Sadly third party apps need to be approved by a slack workspace administrator. I wanted to use wee-slack[0], but neither my work nor any of the community slacks I’m a member of, e.g. kubernetes, had any third party clients enabled at all.

I figured the likelihood of an admin enabling it at my request was zero so I didn’t bother asking.

[0]https://github.com/wee-slack/wee-slack


That's how it should work. Slack offers APIs, and the administrator of each instance controls the level of access you get to them. Remember that the data in Slack doesn't belong to you, but rather is the property of your employer.


Oh i totally agree! It’s just unfortunate that it means a tui slack is not a possibility, even for slacks that are fully public.

My company also does not restrict slack on unmanaged devices so its not like they’re mitigating data exfiltration meaningfully. But, even with such a lax policy, officially sanctioning a third party app has implications.


Then Slack doesn't have an "open" API as I described, at least not one that's a first-class citizen alongside their Electron app (or the app-dot-slack-dot-com equivalent). I can either use my own client, or I can't, for the purposes of addressing my "I'm tired of dealing with whatever UX Slack's designers mandate I have" complaint.

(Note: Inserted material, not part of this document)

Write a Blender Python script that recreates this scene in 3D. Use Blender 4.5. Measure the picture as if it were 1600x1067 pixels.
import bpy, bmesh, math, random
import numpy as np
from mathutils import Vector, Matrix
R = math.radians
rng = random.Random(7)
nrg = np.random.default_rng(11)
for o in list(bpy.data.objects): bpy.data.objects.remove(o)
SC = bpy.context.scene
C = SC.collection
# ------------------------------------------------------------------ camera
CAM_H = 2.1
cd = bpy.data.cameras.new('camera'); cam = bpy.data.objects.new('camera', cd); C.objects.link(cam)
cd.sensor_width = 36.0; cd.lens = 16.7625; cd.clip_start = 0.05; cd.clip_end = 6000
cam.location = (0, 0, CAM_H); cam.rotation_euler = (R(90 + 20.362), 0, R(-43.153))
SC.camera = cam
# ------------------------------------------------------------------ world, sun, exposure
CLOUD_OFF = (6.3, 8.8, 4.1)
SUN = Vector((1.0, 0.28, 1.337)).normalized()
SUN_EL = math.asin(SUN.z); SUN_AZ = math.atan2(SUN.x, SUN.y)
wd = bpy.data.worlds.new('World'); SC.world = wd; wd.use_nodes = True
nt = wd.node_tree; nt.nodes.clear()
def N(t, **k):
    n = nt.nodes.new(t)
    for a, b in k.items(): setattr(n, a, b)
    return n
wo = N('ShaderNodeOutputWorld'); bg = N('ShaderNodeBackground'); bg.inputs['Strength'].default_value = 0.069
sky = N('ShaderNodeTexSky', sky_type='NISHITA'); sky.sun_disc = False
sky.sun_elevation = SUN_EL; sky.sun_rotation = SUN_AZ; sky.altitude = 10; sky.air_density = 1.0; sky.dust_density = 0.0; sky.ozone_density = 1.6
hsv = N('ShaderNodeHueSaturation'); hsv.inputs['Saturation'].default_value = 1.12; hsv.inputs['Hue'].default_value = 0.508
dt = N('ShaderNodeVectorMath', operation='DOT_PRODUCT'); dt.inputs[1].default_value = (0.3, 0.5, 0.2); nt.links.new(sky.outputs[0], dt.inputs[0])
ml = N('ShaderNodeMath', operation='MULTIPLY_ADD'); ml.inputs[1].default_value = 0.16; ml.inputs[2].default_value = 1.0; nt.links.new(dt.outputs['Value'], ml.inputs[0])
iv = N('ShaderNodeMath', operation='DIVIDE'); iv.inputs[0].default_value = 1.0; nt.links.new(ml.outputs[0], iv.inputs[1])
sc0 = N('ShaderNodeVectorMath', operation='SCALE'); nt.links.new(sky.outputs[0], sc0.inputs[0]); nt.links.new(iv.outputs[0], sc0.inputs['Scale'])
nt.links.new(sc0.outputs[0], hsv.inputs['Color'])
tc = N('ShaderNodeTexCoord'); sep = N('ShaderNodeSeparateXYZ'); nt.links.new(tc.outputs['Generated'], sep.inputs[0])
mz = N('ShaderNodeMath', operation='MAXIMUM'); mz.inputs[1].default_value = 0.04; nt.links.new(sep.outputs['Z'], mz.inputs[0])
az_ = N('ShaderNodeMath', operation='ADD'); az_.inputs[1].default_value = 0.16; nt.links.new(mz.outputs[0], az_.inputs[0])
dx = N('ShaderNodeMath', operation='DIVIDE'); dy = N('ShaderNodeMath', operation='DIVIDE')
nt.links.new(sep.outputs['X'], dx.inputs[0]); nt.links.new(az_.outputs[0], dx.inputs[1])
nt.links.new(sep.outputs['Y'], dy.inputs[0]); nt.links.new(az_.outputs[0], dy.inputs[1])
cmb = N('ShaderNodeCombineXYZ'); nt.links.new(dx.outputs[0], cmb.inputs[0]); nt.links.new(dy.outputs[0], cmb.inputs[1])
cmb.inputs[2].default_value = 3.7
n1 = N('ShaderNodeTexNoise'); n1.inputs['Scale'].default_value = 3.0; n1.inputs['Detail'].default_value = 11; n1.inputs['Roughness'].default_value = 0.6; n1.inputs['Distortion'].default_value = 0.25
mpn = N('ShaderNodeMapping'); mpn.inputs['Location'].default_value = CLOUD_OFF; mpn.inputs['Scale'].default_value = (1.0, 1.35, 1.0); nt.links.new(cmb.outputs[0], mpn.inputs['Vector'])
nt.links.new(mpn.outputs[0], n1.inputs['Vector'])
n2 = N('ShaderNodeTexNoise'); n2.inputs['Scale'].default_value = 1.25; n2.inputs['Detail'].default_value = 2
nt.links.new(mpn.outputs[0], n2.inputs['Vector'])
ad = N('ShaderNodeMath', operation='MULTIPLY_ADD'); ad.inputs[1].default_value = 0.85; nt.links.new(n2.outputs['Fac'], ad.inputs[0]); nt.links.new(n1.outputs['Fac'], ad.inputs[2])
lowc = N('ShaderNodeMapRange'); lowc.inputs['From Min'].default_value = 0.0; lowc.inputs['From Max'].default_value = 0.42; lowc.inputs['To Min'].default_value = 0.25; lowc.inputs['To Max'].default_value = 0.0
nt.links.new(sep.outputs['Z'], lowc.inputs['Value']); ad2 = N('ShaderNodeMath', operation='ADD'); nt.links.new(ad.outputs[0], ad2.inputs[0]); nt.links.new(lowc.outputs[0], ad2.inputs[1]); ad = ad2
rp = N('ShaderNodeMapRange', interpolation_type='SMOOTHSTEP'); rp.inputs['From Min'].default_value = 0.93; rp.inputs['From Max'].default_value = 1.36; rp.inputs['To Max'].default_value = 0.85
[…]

I used to use wee-slack, then I worked places that wouldn't allow its installation, and then suddenly I kinda wished work cultures would just move back to emails, mailing lists, and some light ephemeral thing for IM (quite possibly IRC). Because at least then, user experience doesn't have to be dictated by someone who has absolutely no idea how you want to or like to work.


> move back to emails, mailing lists, and some light ephemeral thing for IM (quite possibly IRC). Because at least then, user experience doesn't have to be dictated by someone who has absolutely no idea how you want to or like to work.

Not sure if you have used corporate email in the last 15 years but admins do absolutely dictate what clients you can or cannot connect from.


I have worked for exactly one company in my entire decade-ish long career that mandated how I connect to email / disabled IMAP, and have exceedingly little patience for places that would disable IMAP without strong reason (for example a law firm or health care company, I could understand, but for the vast majority of companies? A policy mandating that laptops and phones must be encrypted at rest and locked with secure passphrases is going to do more than mandating that I connect to the Gmail web interface rather than the Gmail IMAP interface from the same exact machine on the same exact network - especially if "app passwords" to bypass 2FA have to expire periodically, which I'd also find reasonable)


I managed O365 for my last employer and we enforced exchange login. Granted we were part of the defense industrial base and would fall under your exceptions, certainly. But, if a company is making even a minimal effort to prevent company data ending up on unmanaged devices its a nobrainer to disable imap, as much as it sucks for the end user.

In the end we did have to make singular exceptions for certain developers because outlook’s absolutely pathetic plaintext support was causing issues when they were contributing via the LKML. But that was a significant business justification as opposed to a workflow optimization.